### OBJECTIVE
From the records below, pull each line that has "parts".

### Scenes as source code
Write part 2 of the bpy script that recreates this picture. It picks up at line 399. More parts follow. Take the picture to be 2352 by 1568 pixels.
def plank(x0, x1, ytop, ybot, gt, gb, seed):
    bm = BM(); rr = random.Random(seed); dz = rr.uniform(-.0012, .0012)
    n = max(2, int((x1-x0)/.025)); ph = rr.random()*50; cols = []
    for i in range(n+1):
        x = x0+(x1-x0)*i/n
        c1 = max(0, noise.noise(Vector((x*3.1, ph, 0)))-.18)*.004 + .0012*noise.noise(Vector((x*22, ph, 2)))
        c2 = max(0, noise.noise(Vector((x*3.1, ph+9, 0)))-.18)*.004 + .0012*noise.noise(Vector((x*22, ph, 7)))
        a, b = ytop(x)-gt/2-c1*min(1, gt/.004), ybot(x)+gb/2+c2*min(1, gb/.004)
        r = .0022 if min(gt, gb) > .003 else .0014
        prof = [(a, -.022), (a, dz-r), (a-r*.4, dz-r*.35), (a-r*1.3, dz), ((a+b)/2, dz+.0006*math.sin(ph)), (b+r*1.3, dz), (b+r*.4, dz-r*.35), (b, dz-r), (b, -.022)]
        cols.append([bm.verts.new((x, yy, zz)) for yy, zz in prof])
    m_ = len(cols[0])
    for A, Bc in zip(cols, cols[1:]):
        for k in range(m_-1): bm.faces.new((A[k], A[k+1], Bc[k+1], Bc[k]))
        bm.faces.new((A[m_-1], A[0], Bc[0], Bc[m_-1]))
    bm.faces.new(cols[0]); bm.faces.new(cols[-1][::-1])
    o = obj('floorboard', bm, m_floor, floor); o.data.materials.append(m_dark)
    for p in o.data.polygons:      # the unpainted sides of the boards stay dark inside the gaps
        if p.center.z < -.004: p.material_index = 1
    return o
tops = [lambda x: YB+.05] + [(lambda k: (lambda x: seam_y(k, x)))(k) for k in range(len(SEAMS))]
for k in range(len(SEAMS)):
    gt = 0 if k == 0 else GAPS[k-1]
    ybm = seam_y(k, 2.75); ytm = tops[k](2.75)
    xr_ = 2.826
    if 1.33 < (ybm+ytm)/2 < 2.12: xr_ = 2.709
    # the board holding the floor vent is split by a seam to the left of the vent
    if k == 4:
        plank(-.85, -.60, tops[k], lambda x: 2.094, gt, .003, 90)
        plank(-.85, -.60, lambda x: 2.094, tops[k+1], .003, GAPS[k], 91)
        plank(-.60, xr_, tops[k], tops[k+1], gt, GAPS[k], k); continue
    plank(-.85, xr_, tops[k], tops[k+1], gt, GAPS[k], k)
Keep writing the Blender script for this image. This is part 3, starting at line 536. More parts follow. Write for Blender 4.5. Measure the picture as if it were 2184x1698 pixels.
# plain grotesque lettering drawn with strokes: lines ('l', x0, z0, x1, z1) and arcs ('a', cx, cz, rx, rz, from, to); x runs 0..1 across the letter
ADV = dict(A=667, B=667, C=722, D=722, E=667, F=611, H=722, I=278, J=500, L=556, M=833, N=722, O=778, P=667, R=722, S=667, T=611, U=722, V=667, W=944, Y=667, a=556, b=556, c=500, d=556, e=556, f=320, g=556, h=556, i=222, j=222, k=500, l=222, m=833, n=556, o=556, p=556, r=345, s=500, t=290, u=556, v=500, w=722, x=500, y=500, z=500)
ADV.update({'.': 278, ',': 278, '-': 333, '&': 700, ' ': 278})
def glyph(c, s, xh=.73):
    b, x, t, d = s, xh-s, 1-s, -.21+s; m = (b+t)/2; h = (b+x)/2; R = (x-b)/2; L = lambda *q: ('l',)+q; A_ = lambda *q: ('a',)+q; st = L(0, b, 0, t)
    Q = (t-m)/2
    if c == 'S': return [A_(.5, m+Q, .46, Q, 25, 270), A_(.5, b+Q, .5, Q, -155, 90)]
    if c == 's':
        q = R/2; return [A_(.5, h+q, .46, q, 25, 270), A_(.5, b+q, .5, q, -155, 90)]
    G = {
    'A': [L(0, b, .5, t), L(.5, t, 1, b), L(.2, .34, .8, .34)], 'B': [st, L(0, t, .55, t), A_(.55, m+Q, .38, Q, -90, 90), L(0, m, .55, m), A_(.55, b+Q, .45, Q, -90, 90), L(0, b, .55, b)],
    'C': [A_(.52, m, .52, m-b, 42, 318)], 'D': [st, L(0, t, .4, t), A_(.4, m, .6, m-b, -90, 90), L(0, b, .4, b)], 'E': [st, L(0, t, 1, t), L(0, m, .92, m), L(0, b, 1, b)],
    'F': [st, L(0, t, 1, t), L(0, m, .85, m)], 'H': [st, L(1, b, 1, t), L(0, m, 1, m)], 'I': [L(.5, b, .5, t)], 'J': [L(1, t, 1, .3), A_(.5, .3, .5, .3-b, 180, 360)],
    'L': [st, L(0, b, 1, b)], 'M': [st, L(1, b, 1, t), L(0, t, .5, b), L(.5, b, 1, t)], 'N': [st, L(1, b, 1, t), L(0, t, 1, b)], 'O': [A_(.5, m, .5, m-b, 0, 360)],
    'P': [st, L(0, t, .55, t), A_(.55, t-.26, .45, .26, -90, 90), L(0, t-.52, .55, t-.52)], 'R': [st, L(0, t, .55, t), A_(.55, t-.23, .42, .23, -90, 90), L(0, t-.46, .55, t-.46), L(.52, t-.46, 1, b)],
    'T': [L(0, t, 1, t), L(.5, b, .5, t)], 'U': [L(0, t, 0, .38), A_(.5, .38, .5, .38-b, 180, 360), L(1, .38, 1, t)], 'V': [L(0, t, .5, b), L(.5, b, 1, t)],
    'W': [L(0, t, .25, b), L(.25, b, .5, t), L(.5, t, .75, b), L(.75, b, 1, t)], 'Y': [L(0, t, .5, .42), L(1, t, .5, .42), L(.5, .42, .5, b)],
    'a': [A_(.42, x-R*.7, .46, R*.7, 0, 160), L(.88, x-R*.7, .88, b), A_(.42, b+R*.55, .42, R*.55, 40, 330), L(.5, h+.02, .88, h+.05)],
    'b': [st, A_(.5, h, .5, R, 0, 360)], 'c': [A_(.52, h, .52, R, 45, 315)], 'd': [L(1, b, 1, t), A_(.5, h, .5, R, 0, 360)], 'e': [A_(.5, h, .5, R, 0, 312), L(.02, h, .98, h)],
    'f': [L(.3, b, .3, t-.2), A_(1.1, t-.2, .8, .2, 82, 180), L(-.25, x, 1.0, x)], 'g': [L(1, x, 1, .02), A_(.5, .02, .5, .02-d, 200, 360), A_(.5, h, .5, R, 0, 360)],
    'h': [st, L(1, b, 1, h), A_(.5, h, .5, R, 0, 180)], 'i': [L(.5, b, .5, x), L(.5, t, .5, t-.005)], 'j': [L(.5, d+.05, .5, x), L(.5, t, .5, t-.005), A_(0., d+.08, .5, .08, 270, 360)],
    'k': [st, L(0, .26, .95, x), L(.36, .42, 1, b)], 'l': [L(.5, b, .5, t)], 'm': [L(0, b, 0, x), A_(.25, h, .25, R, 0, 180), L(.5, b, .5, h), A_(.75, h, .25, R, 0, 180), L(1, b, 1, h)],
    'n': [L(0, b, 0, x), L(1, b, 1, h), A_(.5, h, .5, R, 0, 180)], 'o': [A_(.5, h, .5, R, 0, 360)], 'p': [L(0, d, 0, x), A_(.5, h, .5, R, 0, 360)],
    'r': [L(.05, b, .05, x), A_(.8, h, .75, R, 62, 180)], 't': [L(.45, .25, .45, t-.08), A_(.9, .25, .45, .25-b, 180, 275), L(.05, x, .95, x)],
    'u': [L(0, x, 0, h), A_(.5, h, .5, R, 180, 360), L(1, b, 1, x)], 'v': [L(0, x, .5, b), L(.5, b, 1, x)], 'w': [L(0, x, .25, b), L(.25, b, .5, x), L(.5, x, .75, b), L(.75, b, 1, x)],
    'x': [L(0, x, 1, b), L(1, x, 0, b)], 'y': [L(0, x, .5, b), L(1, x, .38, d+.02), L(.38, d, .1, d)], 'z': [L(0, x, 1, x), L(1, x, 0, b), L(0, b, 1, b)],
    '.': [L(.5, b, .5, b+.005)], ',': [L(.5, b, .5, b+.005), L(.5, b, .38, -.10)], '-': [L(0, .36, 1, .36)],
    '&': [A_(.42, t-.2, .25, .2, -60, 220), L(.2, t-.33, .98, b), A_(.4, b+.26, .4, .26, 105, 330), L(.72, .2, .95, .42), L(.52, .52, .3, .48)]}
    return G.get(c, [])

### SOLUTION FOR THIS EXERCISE
Write part 2 of the bpy script that recreates this picture. It picks up at line 399. More parts follow. Take the picture to be 2352 by 1568 pixels.
Keep writing the Blender script for this image. This is part 3, starting at line 536. More parts follow. Write for Blender 4.5. Measure the picture as if it were 2184x1698 pixels.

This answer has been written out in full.